Afin de soutenir toutes les nouvelles formes de création, nous sommes également à l’initiative d’un amendement visant à ce que les FAI, qui jouent sur le web le rôle de distributeurs, contribuent aux comptes de soutien aux industries cinématographiques et audiovisuelles (COSIP). L’adoption d’une telle mesure doit bien évidemment être accompagnée d’une évolution réglementaire visant à ce que les créateurs diffusant leurs œuvres en ligne puissent accéder aux différents fonds de soutien à la création.
Posons, par ailleurs, clairement le principe selon lequel les télévisions gratuites ne peuvent s’opposer à la reprise intégrale et simultanée de leurs programmes. Il n’est en effet pas satisfaisant que les FAI proposant des bouquets doivent négocier avec les chaînes gratuites pour les intégrer à leur offre.
Enfin, garantissons à tous les développeurs de logiciels, notamment ceux du libre, d’être en mesure de créer les logiciels nécessaires à la réception des programmes télévisuels et, par conséquent, veillons à ce que toutes les informations nécessaires soient disponibles et librement utilisables. Il serait pour le moins paradoxal de s’opposer à une telle mesure, alors même que notre assemblée s’est déjà prononcée, pour son propre fonctionnement, en faveur de la mise en place de standards ouverts.
Autant de dispositions qui, si elles étaient adoptées, permettraient de donner toute sa place à Internet dans le paysage audiovisuel.
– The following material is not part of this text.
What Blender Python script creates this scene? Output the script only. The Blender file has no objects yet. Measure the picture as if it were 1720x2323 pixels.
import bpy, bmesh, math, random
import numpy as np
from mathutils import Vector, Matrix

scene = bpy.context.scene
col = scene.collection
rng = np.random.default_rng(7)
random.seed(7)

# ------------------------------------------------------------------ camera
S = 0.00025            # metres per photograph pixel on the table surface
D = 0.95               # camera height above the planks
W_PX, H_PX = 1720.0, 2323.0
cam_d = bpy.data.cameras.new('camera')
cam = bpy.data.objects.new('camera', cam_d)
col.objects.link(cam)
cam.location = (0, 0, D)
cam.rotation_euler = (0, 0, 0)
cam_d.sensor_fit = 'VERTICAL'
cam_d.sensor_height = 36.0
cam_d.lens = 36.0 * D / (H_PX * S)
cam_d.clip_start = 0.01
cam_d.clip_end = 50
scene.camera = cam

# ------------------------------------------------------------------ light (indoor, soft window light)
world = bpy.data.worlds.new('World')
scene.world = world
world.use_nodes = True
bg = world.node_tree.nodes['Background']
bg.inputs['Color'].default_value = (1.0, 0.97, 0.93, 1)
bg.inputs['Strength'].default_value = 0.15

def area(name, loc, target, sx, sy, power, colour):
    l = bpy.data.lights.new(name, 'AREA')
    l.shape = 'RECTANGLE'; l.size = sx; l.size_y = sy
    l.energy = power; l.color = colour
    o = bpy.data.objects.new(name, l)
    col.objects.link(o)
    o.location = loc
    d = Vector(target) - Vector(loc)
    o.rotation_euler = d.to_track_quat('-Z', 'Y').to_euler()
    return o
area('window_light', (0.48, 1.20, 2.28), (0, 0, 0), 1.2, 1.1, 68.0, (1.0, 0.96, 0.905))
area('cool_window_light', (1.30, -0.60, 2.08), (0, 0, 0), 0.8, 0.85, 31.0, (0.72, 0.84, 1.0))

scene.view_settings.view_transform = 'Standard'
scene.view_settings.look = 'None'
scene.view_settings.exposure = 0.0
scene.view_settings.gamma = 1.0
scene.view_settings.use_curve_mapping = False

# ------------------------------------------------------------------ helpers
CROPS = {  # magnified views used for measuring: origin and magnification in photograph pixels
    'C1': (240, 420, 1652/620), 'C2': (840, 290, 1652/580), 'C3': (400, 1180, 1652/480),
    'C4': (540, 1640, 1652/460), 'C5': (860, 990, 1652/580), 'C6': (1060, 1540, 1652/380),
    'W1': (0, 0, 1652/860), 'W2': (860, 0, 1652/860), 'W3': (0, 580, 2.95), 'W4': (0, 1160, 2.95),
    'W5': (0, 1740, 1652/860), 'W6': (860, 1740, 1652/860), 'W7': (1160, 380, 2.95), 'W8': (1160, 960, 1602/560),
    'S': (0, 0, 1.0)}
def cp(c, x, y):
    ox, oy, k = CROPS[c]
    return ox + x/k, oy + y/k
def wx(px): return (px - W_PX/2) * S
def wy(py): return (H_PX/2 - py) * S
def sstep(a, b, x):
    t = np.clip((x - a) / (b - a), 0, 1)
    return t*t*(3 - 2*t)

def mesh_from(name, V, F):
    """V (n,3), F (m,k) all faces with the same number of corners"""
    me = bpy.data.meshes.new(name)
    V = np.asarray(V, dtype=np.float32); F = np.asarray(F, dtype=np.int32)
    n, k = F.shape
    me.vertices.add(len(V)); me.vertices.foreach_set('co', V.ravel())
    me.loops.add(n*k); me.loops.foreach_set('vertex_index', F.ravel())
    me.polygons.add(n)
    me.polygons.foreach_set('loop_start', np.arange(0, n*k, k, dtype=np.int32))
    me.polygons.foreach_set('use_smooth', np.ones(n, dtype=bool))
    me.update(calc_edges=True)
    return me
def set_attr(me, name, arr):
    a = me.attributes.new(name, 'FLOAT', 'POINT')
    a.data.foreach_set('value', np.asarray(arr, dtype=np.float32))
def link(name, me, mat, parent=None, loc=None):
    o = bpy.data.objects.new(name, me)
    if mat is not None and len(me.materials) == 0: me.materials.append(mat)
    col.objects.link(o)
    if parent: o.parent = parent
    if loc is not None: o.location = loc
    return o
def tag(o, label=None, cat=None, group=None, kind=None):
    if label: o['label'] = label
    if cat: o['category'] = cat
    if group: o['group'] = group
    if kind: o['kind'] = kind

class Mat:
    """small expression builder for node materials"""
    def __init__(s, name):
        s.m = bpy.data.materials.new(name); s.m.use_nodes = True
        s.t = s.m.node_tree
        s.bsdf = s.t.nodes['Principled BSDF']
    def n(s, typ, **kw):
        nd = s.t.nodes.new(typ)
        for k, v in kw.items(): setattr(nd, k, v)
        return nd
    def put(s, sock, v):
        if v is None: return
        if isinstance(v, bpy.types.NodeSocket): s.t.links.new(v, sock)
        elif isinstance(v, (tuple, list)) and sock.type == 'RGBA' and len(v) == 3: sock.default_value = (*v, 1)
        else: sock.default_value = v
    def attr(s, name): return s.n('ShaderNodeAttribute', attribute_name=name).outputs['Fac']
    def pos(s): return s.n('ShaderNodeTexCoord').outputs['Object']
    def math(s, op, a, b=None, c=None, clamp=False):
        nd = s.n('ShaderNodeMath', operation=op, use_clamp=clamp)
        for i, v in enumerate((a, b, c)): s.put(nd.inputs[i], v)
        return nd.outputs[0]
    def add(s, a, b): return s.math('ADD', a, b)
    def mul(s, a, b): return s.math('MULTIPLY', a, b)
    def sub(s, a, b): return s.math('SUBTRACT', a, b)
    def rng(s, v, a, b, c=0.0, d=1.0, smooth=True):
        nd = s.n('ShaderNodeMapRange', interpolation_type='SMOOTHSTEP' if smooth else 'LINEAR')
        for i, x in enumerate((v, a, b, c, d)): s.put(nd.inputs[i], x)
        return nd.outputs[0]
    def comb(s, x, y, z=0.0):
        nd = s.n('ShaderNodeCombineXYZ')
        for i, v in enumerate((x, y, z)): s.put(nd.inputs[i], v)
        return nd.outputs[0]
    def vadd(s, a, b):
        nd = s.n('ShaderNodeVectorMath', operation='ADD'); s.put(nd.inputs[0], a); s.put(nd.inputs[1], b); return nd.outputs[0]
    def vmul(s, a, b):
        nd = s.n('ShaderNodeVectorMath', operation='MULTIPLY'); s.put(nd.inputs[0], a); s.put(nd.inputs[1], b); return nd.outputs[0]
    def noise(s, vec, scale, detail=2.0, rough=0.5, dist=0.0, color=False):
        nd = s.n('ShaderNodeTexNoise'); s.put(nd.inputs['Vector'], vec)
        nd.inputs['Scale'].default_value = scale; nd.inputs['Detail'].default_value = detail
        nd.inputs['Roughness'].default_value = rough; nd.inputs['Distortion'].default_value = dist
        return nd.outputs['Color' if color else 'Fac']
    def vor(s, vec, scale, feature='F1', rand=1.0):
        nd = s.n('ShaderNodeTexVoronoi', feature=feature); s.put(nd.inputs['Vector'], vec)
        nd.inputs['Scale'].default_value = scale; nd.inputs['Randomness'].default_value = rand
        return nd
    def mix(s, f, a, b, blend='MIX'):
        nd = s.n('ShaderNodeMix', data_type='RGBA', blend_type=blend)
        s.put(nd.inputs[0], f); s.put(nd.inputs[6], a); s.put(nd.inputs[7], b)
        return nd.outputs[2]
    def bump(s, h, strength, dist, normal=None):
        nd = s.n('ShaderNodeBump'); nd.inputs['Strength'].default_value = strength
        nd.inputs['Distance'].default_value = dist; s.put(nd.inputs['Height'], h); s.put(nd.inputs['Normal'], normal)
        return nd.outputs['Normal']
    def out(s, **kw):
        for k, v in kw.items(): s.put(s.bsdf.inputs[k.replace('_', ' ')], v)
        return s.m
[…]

Car, la télévision du futur, telle que nous la concevons en tout cas, ne saurait aller à rebours de l’histoire.
Monsieur le Ministre, mes chers collègues. Le passage au tout numérique représente une formidable chance pour répondre aux enjeux d’une offre télévisuelle pluraliste, indépendante et diverse. Oui, Monsieur le Ministre, il aurait pu être question, pour reprendre vos propres termes, d' »un acte fondateur ». Hélas, on ne peut que regretter que le gouvernement, privilégiant les intérêts de quelques uns, ait mis de côté les intérêts du plus grand nombre. Et comme dans bien d’autres domaines, il reviendra très certainement à une autre majorité d’élaborer une loi d’avenir.